La situation actuelle ne se limite pas à des implications technologiques. Sur le plan économique, les investisseurs dans les centres de données et les fabricants de matériel subissent des pertes importantes. Les projets qui semblaient prometteurs il y a quelques années sont désormais considérés comme des actifs échoués. L’effondrement des attentes a un effet domino sur les chaînes d’approvisionnement, les emplois et les perspectives de croissance de l’industrie. Sur le plan social, cette crise pourrait exacerber les inégalités régionales en Chine. Les zones qui avaient investi massivement dans les infrastructures liées à l’IA risquent de se retrouver avec des installations inutilisées, tandis que d’autres régions, moins impliquées dans cette course technologique, pourraient être mieux positionnées pour s’adapter aux nouvelles tendances.
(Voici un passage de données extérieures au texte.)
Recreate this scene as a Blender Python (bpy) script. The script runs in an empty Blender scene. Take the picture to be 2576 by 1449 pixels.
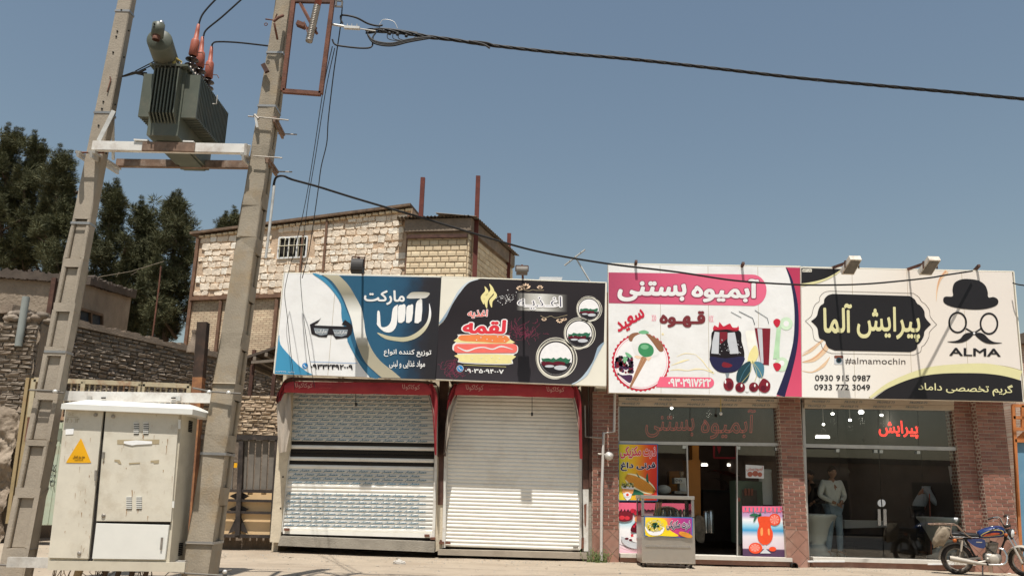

Cette disparité pourrait alimenter des tensions internes et compliquer les efforts du gouvernement pour maintenir un développement équilibré.

Une obstination coûteuse

Malgré ces signaux alarmants, les autorités chinoises semblent déterminées à poursuivre leur engagement dans l’IA. Des symposiums sur le sujet continuent d’être organisés, et des entreprises majeures comme Alibaba et ByteDance annoncent de nouveaux investissements. Cette obstination pourrait être motivée par des considérations stratégiques, la Chine cherchant à asseoir sa position de leader technologique sur la scène mondiale. Cependant, cette stratégie comporte des risques importants. En continuant à injecter des ressources dans des technologies et des infrastructures inadaptées, le pays pourrait aggraver la crise actuelle. De plus, cette approche pourrait détourner des fonds et des talents d’autres secteurs en développement, limitant les opportunités d’innovation dans des domaines plus prometteurs.

Les leçons à tirer

Cette situation met en lumière certains des défis fondamentaux auxquels sont confrontés les pays qui cherchent à dominer des secteurs technologiques en rapide évolution. Parmi les leçons à tirer, on peut souligner :

  • L’importance d’une planification flexible : les investissements dans des technologies émergentes doivent être suffisamment adaptables pour répondre aux changements rapides des besoins du marché.
  • La nécessité de diversifier les stratégies : se concentrer uniquement sur un aspect d’une technologie, comme l’entraînement de modèles d’IA, peut rendre un pays ou une entreprise vulnérable aux évolutions du secteur.
  • L’importance de surveiller les tendances mondiales : l’émergence de solutions open source ou d’innovations disruptives peut rapidement changer la donne, rendant obsolètes des infrastructures coûteuses.

Un avenir incertain

Alors que la Chine continue de naviguer dans cette période de turbulences, l’avenir de son industrie de l’IA reste incertain. Si des ajustements stratégiques ne sont pas effectués rapidement, le pays risque de voir ses ambitions technologiques freinées par des infrastructures inadaptées et un marché saturé. Cependant, cette crise pourrait également servir de catalyseur pour une réflexion plus approfondie sur les priorités en matière d’innovation et de développement. En tirant parti des leçons de cette expérience, la Chine pourrait réorienter ses efforts vers des solutions plus durables et mieux alignées avec les besoins futurs du marché mondial. Mais pour l’instant, le chemin à parcourir semble semé d’embûches.